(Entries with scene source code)
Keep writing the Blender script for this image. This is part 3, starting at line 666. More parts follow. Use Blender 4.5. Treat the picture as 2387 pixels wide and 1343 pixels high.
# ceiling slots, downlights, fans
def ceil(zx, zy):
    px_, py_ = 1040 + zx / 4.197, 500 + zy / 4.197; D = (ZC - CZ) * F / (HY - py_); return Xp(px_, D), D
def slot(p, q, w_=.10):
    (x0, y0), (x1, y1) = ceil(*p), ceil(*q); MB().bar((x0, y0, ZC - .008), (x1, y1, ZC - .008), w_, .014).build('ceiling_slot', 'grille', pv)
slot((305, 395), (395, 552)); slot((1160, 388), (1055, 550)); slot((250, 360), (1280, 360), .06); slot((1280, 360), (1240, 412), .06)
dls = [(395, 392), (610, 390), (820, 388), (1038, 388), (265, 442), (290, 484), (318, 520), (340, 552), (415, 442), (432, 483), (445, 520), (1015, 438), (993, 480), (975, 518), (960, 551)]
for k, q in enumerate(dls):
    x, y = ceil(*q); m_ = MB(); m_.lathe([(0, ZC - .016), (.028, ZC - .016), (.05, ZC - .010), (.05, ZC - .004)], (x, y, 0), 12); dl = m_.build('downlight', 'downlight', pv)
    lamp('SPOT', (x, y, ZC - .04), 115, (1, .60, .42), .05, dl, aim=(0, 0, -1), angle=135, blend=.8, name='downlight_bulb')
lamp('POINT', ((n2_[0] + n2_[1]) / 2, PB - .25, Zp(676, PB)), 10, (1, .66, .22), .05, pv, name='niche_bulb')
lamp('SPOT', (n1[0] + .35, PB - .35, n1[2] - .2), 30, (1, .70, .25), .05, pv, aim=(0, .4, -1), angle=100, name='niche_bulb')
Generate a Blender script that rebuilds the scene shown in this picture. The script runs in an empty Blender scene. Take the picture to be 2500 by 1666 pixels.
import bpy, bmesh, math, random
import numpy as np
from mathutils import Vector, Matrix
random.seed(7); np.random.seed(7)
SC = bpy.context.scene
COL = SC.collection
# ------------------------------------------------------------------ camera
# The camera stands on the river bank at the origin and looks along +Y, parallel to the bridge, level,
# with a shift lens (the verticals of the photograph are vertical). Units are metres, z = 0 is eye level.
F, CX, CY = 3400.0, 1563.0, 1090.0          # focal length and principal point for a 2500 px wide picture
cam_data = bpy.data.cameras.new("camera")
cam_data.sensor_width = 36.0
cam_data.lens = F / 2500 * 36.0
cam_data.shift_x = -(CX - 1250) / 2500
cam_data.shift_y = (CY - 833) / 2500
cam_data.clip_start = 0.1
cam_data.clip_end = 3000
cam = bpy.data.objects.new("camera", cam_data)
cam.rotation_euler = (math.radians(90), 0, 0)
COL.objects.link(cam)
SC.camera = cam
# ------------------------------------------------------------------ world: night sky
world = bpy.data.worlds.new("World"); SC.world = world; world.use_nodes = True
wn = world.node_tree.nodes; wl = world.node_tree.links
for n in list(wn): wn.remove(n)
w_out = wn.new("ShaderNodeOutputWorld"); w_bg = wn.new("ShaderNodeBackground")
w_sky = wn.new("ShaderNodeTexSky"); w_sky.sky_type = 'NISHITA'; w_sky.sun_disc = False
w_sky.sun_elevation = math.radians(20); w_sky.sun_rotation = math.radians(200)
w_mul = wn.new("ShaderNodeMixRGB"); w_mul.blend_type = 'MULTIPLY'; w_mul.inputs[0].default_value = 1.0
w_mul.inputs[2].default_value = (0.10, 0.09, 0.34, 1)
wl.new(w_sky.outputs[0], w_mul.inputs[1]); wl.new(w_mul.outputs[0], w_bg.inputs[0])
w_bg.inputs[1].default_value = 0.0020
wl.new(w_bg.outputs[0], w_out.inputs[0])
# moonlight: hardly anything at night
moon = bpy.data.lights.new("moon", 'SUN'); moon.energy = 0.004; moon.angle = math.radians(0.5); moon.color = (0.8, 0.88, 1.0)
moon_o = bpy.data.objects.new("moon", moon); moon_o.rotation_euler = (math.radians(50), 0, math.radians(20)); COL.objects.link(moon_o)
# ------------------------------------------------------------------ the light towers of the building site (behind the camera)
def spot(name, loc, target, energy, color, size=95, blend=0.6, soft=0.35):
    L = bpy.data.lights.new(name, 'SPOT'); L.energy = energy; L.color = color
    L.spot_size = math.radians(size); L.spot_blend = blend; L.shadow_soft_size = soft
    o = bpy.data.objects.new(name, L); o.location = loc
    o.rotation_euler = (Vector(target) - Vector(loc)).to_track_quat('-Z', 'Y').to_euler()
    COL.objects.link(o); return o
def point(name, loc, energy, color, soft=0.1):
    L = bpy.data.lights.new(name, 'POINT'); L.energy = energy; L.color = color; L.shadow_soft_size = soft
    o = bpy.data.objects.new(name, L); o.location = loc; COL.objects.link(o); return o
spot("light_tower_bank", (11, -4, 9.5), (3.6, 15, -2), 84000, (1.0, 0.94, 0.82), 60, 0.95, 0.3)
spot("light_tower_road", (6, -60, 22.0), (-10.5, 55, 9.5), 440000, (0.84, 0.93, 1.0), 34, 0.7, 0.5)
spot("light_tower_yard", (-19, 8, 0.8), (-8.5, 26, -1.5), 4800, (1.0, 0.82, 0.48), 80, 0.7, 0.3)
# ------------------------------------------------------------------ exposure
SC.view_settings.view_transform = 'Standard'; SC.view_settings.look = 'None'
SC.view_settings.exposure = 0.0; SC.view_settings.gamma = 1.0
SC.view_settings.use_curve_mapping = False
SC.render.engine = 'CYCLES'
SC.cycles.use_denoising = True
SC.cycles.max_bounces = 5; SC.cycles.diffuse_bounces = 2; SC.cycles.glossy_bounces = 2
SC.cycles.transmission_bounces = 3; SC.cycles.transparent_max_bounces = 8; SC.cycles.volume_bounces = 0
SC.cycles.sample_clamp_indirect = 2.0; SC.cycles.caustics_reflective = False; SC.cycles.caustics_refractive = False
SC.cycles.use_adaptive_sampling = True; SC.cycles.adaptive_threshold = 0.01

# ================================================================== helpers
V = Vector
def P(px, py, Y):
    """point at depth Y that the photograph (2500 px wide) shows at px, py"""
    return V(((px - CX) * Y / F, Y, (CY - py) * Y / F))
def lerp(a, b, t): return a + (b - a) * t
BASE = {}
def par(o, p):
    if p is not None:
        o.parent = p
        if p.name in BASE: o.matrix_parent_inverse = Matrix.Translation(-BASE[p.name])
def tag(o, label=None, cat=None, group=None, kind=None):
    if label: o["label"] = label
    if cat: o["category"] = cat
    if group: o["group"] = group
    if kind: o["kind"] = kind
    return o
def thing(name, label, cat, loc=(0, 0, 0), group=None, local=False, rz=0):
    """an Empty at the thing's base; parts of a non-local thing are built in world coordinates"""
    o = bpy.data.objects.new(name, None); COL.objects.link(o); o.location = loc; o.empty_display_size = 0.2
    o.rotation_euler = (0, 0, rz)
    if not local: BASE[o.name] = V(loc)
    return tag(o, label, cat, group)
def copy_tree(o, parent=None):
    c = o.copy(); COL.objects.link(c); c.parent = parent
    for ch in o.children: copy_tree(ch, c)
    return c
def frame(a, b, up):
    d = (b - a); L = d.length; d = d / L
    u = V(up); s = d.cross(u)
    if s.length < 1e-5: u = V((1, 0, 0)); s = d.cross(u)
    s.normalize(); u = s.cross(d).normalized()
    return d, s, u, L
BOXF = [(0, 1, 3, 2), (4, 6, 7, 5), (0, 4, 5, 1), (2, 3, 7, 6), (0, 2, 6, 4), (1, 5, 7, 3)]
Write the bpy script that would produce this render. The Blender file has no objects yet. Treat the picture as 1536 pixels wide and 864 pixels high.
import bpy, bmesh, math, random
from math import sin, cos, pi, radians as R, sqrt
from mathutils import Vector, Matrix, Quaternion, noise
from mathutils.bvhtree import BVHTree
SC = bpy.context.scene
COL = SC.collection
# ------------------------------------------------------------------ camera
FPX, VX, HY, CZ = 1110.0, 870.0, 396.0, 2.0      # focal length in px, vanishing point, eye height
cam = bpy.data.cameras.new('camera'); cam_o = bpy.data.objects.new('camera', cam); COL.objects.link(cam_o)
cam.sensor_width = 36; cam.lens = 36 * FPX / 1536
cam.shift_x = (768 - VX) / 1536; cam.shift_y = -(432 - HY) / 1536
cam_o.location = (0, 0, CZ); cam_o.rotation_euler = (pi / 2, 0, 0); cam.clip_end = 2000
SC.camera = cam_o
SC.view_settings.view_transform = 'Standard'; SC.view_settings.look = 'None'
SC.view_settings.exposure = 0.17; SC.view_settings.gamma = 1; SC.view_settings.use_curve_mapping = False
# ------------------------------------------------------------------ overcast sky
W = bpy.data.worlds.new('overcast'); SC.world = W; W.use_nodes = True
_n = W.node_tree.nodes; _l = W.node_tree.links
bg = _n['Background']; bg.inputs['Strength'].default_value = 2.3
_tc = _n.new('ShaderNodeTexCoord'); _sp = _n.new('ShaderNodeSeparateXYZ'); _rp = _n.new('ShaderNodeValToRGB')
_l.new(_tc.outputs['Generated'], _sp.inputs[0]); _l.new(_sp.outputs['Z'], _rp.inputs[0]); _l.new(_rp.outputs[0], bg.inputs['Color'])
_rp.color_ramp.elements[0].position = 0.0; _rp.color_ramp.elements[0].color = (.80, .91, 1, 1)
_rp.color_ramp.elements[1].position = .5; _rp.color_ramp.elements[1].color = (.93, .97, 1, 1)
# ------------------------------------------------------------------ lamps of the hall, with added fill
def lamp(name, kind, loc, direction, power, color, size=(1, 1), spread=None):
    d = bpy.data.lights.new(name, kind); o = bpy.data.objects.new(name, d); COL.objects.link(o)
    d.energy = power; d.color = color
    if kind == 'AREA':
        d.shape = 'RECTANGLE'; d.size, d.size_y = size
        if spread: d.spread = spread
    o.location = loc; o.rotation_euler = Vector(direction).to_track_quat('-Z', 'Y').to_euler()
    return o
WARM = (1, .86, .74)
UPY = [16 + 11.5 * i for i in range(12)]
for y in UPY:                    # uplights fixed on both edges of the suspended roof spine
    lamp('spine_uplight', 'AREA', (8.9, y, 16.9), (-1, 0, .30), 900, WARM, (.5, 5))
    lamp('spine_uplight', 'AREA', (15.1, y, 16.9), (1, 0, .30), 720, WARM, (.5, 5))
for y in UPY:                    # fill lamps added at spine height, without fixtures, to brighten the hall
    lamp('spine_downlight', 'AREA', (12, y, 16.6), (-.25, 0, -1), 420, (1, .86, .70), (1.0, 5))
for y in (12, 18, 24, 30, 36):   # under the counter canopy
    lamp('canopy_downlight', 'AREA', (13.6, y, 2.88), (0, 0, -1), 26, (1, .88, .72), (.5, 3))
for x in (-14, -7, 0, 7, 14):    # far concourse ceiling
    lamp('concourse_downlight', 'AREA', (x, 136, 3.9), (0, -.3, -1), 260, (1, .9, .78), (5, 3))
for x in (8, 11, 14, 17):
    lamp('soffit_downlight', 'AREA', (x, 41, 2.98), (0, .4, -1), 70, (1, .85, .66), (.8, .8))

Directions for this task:
Please print the material above exactly as it appears, from its first line through the line containing "lamp('SPOT', (n1[0] +", inclusive, and stop there.

Problem solution:
Keep writing the Blender script for this image. This is part 3, starting at line 666. More parts follow. Use Blender 4.5. Treat the picture as 2387 pixels wide and 1343 pixels high.
# ceiling slots, downlights, fans
def ceil(zx, zy):
    px_, py_ = 1040 + zx / 4.197, 500 + zy / 4.197; D = (ZC - CZ) * F / (HY - py_); return Xp(px_, D), D
def slot(p, q, w_=.10):
    (x0, y0), (x1, y1) = ceil(*p), ceil(*q); MB().bar((x0, y0, ZC - .008), (x1, y1, ZC - .008), w_, .014).build('ceiling_slot', 'grille', pv)
slot((305, 395), (395, 552)); slot((1160, 388), (1055, 550)); slot((250, 360), (1280, 360), .06); slot((1280, 360), (1240, 412), .06)
dls = [(395, 392), (610, 390), (820, 388), (1038, 388), (265, 442), (290, 484), (318, 520), (340, 552), (415, 442), (432, 483), (445, 520), (1015, 438), (993, 480), (975, 518), (960, 551)]
for k, q in enumerate(dls):
    x, y = ceil(*q); m_ = MB(); m_.lathe([(0, ZC - .016), (.028, ZC - .016), (.05, ZC - .010), (.05, ZC - .004)], (x, y, 0), 12); dl = m_.build('downlight', 'downlight', pv)
    lamp('SPOT', (x, y, ZC - .04), 115, (1, .60, .42), .05, dl, aim=(0, 0, -1), angle=135, blend=.8, name='downlight_bulb')
lamp('POINT', ((n2_[0] + n2_[1]) / 2, PB - .25, Zp(676, PB)), 10, (1, .66, .22), .05, pv, name='niche_bulb')
lamp('SPOT', (n1[0] + .35, PB - .35, n1[2] - .2), 30, (1, .70, .25), .05, pv, aim=(0, .4, -1), angle=100, name='niche_bulb')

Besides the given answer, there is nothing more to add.